__RAW DATA__:
☆ ☆ ☆

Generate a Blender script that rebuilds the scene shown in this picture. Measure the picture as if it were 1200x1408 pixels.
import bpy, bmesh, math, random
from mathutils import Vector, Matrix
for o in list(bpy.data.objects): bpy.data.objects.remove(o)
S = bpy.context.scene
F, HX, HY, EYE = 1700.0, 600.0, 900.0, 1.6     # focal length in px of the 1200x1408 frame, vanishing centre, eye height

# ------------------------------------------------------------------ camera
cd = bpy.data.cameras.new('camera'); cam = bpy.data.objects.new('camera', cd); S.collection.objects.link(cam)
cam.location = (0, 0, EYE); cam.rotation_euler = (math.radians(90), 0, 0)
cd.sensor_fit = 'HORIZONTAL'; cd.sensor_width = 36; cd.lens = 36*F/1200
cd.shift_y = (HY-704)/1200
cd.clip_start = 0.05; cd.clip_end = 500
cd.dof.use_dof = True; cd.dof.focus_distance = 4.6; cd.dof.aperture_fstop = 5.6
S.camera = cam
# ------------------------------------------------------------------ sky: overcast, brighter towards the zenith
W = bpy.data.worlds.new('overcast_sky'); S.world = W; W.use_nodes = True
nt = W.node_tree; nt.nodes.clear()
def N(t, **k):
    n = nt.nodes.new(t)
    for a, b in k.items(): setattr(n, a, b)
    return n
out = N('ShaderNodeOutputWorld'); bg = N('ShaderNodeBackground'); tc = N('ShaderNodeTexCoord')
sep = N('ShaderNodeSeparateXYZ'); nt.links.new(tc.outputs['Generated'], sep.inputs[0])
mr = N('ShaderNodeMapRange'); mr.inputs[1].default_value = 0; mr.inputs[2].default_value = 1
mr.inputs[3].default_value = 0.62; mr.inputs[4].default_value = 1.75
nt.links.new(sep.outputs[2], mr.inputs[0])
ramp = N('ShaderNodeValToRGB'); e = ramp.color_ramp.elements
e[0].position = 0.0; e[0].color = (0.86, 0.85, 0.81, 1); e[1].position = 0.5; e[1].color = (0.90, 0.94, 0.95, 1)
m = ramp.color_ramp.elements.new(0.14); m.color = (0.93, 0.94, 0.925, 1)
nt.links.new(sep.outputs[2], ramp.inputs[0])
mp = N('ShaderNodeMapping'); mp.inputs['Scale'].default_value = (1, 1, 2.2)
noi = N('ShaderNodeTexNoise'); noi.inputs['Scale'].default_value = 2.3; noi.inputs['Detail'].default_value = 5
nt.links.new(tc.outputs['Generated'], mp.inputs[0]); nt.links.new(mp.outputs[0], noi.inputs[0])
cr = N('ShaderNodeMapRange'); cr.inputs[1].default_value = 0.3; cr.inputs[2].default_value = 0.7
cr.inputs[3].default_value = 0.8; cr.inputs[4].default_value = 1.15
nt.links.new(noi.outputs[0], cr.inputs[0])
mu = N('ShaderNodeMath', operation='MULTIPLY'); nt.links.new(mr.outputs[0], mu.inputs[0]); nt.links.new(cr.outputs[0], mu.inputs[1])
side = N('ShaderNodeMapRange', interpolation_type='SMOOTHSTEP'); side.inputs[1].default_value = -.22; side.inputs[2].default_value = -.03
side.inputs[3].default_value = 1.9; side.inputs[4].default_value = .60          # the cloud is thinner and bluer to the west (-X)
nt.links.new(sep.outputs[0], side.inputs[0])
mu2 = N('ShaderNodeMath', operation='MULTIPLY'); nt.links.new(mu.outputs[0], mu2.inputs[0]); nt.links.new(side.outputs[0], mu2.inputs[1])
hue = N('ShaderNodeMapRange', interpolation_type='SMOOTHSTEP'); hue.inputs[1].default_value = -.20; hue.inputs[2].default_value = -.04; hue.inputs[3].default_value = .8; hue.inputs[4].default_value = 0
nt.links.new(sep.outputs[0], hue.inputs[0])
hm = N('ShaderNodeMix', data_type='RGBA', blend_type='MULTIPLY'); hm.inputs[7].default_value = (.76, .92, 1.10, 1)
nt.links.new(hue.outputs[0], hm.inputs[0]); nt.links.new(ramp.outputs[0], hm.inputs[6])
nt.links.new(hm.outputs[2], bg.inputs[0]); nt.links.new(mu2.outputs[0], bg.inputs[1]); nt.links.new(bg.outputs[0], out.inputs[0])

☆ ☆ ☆

__WHAT YOU NEED TO DO__:
Copy out the listing above, line by line and exactly, from its first line to the line holding "F, HX, HY, EYE", inclusive.

__WORKED SOLUTION__:
Generate a Blender script that rebuilds the scene shown in this picture. Measure the picture as if it were 1200x1408 pixels.
import bpy, bmesh, math, random
from mathutils import Vector, Matrix
for o in list(bpy.data.objects): bpy.data.objects.remove(o)
S = bpy.context.scene
F, HX, HY, EYE = 1700.0, 600.0, 900.0, 1.6     # focal length in px of the 1200x1408 frame, vanishing centre, eye height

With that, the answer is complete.